■ WHAT NEEDS TO BE DONE: Retype, please, the listing from its opening line through the line that contains "cam.rotation_euler = (math.pi", both included, without the pictures.

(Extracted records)
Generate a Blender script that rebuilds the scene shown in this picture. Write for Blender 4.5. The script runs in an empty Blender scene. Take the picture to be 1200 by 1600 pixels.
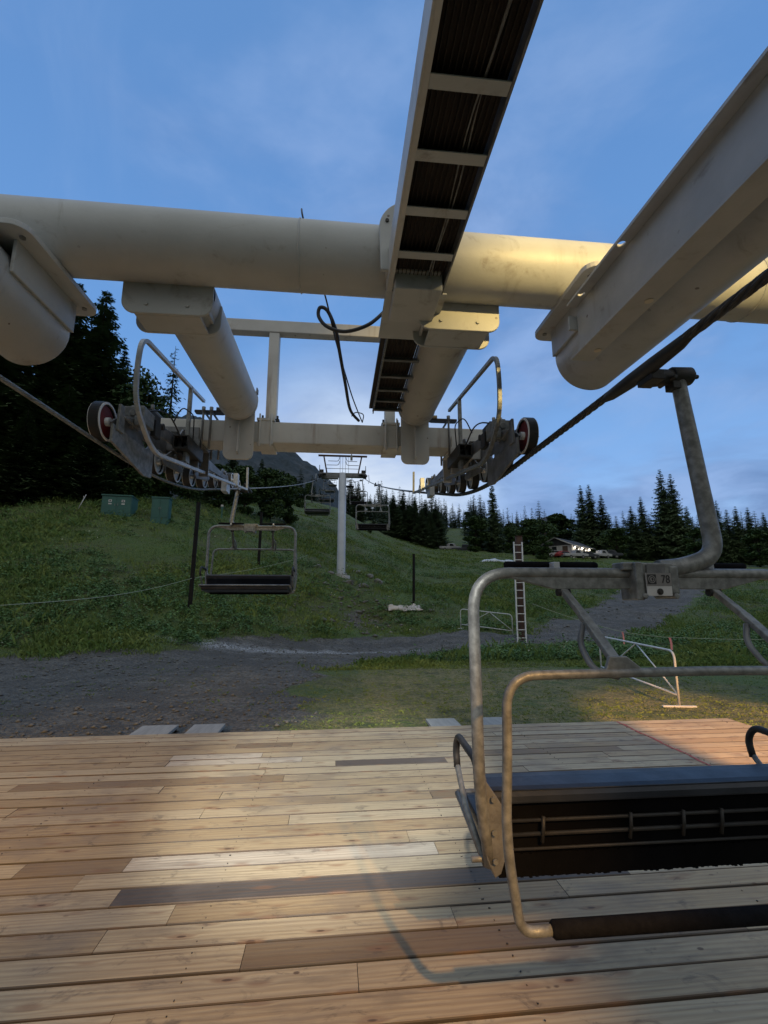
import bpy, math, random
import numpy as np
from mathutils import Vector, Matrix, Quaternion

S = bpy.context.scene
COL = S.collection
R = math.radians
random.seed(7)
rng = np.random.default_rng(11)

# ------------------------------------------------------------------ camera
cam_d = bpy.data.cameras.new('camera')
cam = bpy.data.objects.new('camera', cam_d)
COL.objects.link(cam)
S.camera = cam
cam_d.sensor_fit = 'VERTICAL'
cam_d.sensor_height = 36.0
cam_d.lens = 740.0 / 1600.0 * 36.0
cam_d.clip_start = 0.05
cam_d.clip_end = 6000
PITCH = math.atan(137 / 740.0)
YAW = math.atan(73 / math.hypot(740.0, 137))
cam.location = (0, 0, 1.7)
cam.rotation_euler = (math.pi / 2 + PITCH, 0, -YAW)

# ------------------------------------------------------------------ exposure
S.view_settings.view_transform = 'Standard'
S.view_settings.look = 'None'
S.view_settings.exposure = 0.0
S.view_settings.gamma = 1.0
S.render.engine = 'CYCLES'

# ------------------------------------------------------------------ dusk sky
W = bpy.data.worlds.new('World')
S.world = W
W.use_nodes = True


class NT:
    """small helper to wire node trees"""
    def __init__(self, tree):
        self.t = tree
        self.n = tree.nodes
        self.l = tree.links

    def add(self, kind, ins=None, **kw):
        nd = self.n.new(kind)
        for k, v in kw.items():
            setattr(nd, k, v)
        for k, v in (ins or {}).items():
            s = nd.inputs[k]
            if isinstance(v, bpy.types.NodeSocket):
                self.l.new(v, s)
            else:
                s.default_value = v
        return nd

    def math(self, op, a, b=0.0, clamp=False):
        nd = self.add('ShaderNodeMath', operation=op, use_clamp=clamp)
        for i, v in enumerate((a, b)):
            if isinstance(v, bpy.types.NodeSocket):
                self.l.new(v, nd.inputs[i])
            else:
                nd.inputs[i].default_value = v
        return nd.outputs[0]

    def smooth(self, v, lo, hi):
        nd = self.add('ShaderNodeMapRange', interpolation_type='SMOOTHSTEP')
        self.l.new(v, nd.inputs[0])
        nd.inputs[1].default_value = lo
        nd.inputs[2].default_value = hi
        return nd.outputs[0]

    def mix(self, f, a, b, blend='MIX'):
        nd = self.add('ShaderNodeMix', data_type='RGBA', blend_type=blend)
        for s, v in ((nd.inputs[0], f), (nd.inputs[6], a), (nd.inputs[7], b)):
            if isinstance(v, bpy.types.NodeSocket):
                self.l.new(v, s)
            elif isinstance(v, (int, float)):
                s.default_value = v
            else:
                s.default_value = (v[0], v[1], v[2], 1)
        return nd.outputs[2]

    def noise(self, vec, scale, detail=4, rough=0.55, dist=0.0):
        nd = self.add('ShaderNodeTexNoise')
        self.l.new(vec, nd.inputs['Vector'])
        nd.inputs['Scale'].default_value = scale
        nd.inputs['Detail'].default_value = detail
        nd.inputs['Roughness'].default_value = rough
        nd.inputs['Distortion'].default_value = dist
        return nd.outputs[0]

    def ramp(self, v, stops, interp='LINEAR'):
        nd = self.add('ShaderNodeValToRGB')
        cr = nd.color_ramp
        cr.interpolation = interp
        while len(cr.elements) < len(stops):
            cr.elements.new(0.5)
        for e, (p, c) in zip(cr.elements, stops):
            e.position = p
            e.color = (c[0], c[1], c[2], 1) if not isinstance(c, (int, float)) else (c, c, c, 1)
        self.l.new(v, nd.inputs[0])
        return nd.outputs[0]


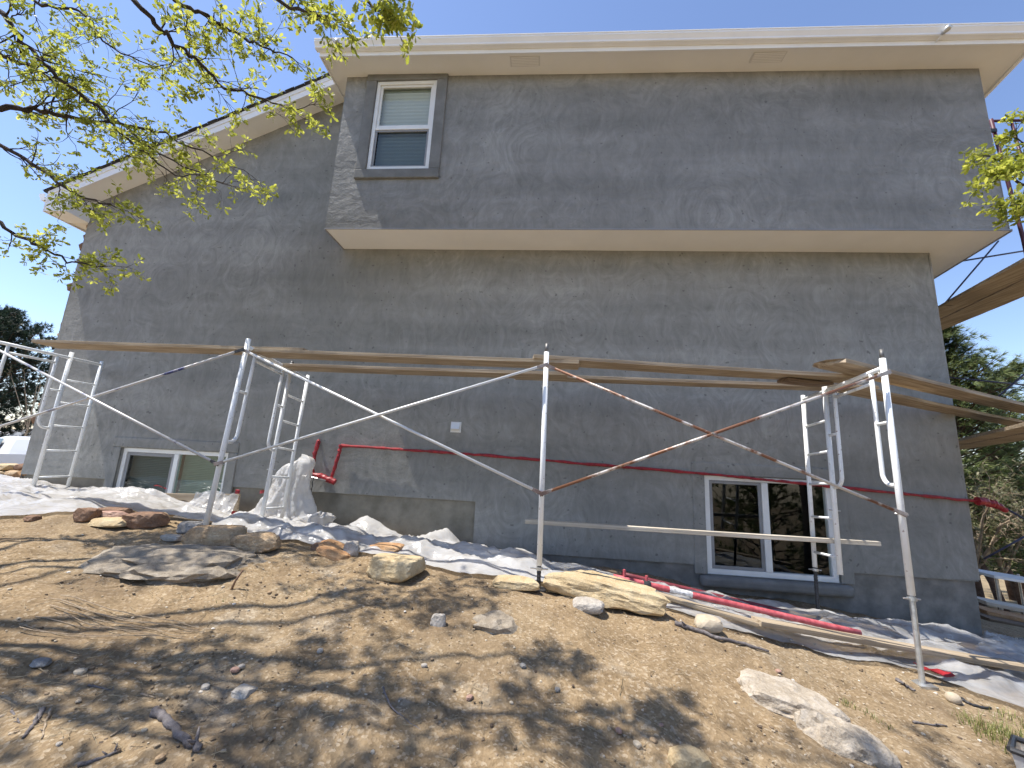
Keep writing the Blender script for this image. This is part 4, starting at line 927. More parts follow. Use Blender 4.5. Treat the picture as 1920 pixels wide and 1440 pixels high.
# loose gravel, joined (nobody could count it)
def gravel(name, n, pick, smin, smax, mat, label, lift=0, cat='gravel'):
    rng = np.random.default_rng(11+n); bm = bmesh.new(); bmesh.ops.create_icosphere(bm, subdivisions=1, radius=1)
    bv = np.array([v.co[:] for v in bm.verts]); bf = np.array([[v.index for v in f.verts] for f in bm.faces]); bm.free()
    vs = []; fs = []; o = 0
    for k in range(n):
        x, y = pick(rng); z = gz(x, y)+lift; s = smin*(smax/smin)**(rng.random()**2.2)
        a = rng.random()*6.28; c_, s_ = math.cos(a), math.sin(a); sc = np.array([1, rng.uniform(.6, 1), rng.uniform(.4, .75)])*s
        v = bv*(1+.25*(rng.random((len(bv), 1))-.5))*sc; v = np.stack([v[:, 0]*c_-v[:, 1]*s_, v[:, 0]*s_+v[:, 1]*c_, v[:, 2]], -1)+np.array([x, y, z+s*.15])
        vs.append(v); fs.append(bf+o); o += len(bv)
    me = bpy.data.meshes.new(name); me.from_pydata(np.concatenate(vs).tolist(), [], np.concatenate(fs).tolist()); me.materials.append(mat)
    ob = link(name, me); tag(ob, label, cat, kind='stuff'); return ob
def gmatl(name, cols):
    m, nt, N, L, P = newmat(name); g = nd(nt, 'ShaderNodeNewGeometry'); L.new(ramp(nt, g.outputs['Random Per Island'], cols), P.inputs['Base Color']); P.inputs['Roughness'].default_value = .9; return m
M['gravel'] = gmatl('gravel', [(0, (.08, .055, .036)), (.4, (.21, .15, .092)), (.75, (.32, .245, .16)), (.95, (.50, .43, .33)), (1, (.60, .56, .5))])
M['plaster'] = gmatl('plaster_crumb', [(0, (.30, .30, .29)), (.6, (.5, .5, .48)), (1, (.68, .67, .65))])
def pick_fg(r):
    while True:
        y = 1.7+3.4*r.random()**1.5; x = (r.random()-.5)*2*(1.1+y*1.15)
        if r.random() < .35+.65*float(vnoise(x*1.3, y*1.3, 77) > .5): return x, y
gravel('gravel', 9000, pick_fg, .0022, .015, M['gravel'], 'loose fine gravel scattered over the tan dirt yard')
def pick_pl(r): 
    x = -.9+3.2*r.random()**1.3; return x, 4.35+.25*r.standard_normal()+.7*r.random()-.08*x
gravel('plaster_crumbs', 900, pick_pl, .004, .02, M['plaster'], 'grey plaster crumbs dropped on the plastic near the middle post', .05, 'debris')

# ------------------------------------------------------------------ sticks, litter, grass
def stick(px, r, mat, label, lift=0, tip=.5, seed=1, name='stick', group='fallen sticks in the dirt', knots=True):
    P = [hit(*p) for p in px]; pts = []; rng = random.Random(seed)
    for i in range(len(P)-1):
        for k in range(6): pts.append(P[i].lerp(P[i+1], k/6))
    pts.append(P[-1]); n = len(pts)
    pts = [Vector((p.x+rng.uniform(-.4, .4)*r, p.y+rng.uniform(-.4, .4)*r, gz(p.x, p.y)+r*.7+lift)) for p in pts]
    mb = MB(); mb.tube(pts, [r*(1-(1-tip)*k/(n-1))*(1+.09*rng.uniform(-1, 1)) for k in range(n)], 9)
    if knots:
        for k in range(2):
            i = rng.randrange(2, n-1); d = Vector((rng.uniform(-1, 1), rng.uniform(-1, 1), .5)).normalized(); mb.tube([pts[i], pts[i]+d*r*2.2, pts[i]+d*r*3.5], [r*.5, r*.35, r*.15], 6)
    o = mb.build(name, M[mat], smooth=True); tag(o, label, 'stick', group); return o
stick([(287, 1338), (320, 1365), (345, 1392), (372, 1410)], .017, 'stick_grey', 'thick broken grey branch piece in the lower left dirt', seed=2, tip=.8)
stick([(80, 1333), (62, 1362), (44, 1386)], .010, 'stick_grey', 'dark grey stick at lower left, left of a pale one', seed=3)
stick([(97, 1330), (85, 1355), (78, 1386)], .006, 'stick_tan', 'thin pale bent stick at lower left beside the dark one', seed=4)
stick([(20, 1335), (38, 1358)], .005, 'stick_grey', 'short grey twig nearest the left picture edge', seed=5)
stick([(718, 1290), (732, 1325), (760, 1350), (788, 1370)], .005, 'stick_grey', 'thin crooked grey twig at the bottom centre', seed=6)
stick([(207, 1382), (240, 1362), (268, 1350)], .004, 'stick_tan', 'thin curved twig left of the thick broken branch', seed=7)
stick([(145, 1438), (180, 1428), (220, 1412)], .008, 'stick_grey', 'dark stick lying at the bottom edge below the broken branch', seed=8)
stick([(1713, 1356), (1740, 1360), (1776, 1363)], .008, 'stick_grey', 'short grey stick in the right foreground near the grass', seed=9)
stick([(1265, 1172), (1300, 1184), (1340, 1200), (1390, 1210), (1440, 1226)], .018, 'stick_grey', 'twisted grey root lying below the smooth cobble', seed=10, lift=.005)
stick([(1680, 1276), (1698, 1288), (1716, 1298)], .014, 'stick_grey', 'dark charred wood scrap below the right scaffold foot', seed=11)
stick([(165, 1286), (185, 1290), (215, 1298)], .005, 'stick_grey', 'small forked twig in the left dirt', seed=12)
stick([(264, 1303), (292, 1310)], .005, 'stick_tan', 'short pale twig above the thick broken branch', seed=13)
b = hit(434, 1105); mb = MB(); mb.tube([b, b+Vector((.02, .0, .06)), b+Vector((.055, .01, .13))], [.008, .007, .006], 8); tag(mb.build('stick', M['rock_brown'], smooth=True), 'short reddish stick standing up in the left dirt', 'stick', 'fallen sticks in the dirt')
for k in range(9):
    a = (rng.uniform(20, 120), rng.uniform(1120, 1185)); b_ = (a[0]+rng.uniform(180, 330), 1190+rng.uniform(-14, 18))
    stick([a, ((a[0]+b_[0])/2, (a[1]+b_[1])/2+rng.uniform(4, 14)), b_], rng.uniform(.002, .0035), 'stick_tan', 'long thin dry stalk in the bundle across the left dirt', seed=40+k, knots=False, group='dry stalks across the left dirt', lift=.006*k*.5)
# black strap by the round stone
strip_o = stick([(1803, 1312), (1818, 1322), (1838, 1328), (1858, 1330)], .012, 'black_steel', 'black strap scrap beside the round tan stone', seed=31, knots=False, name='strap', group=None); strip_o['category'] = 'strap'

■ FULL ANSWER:
Generate a Blender script that rebuilds the scene shown in this picture. Write for Blender 4.5. The script runs in an empty Blender scene. Take the picture to be 1200 by 1600 pixels.
import bpy, math, random
import numpy as np
from mathutils import Vector, Matrix, Quaternion

S = bpy.context.scene
COL = S.collection
R = math.radians
random.seed(7)
rng = np.random.default_rng(11)

# ------------------------------------------------------------------ camera
cam_d = bpy.data.cameras.new('camera')
cam = bpy.data.objects.new('camera', cam_d)
COL.objects.link(cam)
S.camera = cam
cam_d.sensor_fit = 'VERTICAL'
cam_d.sensor_height = 36.0
cam_d.lens = 740.0 / 1600.0 * 36.0
cam_d.clip_start = 0.05
cam_d.clip_end = 6000
PITCH = math.atan(137 / 740.0)
YAW = math.atan(73 / math.hypot(740.0, 137))
cam.location = (0, 0, 1.7)
cam.rotation_euler = (math.pi / 2 + PITCH, 0, -YAW)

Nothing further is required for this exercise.